The Chemical Brothers // Further




ORIGINAL RELEASE DATE: JUNE 14TH 2010


Further
 continues a well-worn process of emerge and retreat that the Chemical Brothers have been practicising for almost two decades now. On this, their seventh studio album proper and first for Parlophone records, they stripped away the mess that made We Are The Night and most of Push The Button such deadweights. Free from any guest vocalists and experimental collaborators set on veering the pioneers of Big Beats off track, Further is almost pared down and as lucid an album as you could expect from these guys. It has structure, and a lot of muscle, but this is not a clashing listening experience. It flows like none of their other albums and creates a lot of empty space around which beats can float, swoop and fall over one another. If Surrender and Dig Your Own Hole moved in particular linear, forward motions, packing everything they could into each and every second of sound, Further moves in circles, progressing ever outwards. Elektrobank this is not.


Further
wasn’t eligible to enter the UK album chart upon its release due to a promotion with iPads through their label and this somehow feels like the album fell on deaf ears. Whilst it’s true that the Chemical Brothers are no longer significant in the way they once were (the concept of electronica taking over the mainstream having completed collapsed in on itself around the millennium), and two dud albums mid-00s certainly didn’t help, Further is astounding for bringing them back on track.  It’s definitely an album to return to again and most certainly a summer record in the way Cut Copy have defined my own personal summer playlists time and time again with In Ghost Colours. A song like Dissolved bestows that heady vibe that feels like riding clouds, expansive and fulfilling in a way a lot of In Ghost Colours’ shorter tracks were (think Midnight Runner and Voices In Quartz). From the opening track Snow, it’s clear that Rowlands and Simons are moving in a different direction, removing any drum beats and replacing them with gently building guitar feedback. It moves into Escape Velocity which finally explodes through a blistering 12-minute piece that repeatedly rises only to drop and begin a steady incline again. It’s the most extravagant stage of a relatively subdued record designed for sequential playback. Despite an obvious incapability of doing anything low-key, songs like Another World and the nosedive of highlight Swoon bestow a relative calm and mesmerising quality to them. Every piece of the puzzle feels tight and controlled, an element that was lacking in their previous two albums.

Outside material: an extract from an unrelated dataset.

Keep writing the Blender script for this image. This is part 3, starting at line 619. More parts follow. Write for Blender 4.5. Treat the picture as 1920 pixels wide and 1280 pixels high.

This restraint doesn’t always work. K+D+B is memorable only for its melodic refrain and the instrumentation begins to feel a little too well-worn towards the end. At eight tracks Further can seem a little half-baked, and it’s a mystery why the two bonus tracks Don’t Think and Porquoi weren’t included as standard. The former’s inclusion in an aptly placed nightclub scene from Darren Aronofsky’s Black Swan proves that the Chemical Brothers no longer occupy that same space of their glory days. Nothing on this record could or should warrant club playback. Further is more evolved and intrinsically linked to a rich back catalogue of work that doesn’t rely on instantaneous results. It’s rare for a record by a band such as this to unfold over time but unfold is what Further does. It’s their second coming and it will be interesting to see how they evolve their sound in years to come.